İlgi Manyağı’ndaki her iki narsist karakter de yaşam enerjisini bu ilgiden alıyor. Bu ilgi talebi, daha çok bir ihtiyaç. Bunu Signe’nin gördüğü birçok rüyada (gazeteci arkadaşına itirafta bulunduğu, sürpriz konukların katıldığı TV programı vs.) gözlemleyebiliyoruz. İçinde doyurulması güç, köklü arzular var. Kimi sahnelerde bunun annesinin zamanında yaşadığı sağlık sorunlarından, babasının evden ayrıldıktan sonra (annesiyle boşanmışlar) Signe’yi ihmal etmiş olmasından beslendiğini gösteren sinyaller alıyoruz ama hemen ardından Signe -tamamen bilinçli bir şekilde- öyle bir şey yapıyor ki başkasını suçlamaya hacet kalmıyor. Kabul edelim, Signe ve Thomas, “yaramaz” insanlar. Neyi niye yaptıklarını gayet iyi bilen, bir şeyin yanlış olduğunu bilmesine rağmen gayesine (“alaka”) ulaşmak için her şeyi, her yolu mübah gören bencil ve kötü kalpli iki insanı anlatıyor İlgi Manyağı. Bu ikilinin yalan-dolanla dolu hayatlarını izliyoruz film boyunca. İşin ilginci, yakın arkadaşları da bunun böyle olduğunu biliyor. Bu çiftle yemeğe çıktığınızda sadece bu çiftten konuşulabiliyor, başka bir mesele konuşulmaya başlandığında bunlar hemen kendilerini merkeze alan bir konu açıyorlar. Signe’nin mimar arkadaşına yüklendiği yemek sahnesinde ortaya çıkıyor ki, çevrelerindeki herkes bunun farkında. O çift masayı terk ettiğinde Signe ile Thomas’ın nasıl karanlık ve korkutucu bir uyum içinde olduklarını daha iyi anlıyoruz. “Ya sev ve bize odaklan ya terk et” modunda bir yaşam onlarınki, başkalarına ayıracakları vakitleri yok.
İlgi çekmek için sürekli yalan söyleyip sahte dünyalar inşa eden, başka insanları (ve duygularını) hiçe sayan, hatta hırsızlık ve dolandırıcılık bile yapan narsist bir çifti anlatan Sick of Myself oldukça tuhaf bir espri anlayışına sahip, henüz izlemediyseniz baştan ikaz edeyim, sevmeyeni bol olacaktır.

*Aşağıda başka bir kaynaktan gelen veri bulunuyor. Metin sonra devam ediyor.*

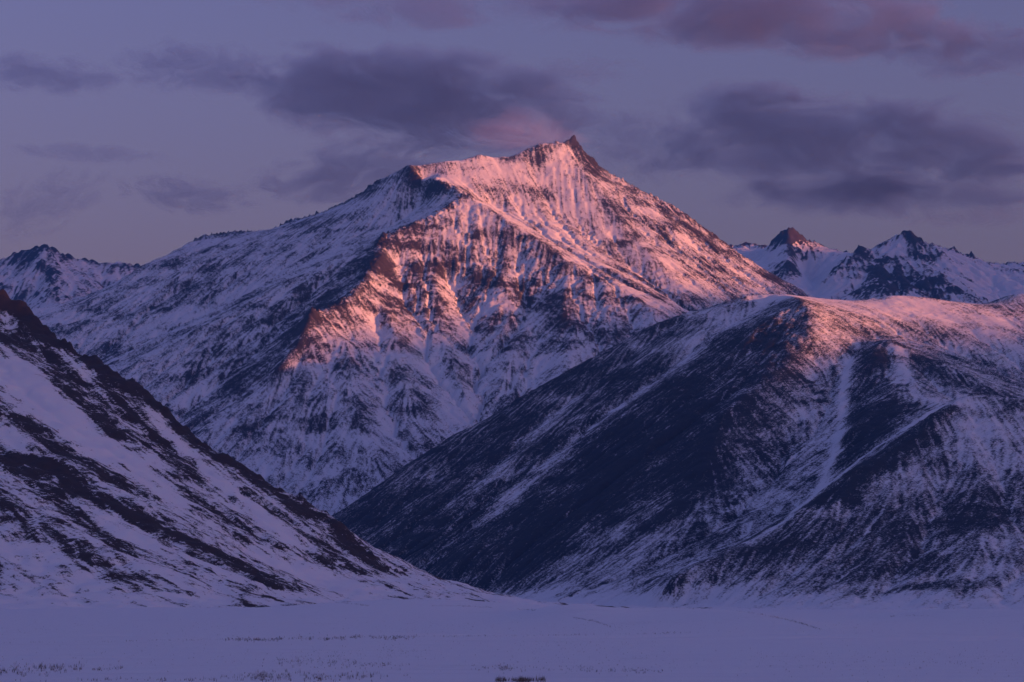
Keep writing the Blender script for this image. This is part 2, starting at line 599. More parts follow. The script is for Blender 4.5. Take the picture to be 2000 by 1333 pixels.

Sosyal medya çağının kanayan yaralarına, modern sanat adı altında pazarlanmaya çalışılan garabetlere (ve modern sanat camiasının pespayeliğine), çok-satanlığa (bestseller), azınlık hakları ve ayrımcılık konusundaki güncel eğilimlere ve bu konuyu sömüren ve sanki etik amaçla yapıyormuş gibi yutturmaya çalışan kapitalist düzene, eğrelti otu gibi çoğalan bilim-karşıtı moda akımlara (“şifacılar” diyelim) da dokunduran hayli enteresan bir film. Üstelik bu alanlarda da her şey çok satmak, ilgiyi çekmek ve popüler olmak içinmiş gibi, hikâyenin gizli/örtük bir başarısı da bence bu. Borgli popüler engelli ve hastaları sömüren ticari reklam kampanyalarından tutun, Knut Hamsun’un şaheseri Açlık’la karşılaştırılacak kadar pervasızlaşılan palavra bestseller’lara kadar birçok konuda zarif bir şekilde indiriyor tenkit/eleştiri kılıcını. Ben bu yazıda bunlara pek değinmedim, daha çok iki ana karakteri analiz etmeye çalıştım ama içeriği bakımından zengin bir filmle karşı karşıya olduğumuzu söyleyebilirim. Norveç Sineması üzerinde düşünülmeye, tartışılmaya değer dişe dokunur filmler üretmeye devam ediyor, İlgi Manyağı (Syk pike / Sick of Myself, 2022) da onlardan biri. Kaçırmayın derim ben.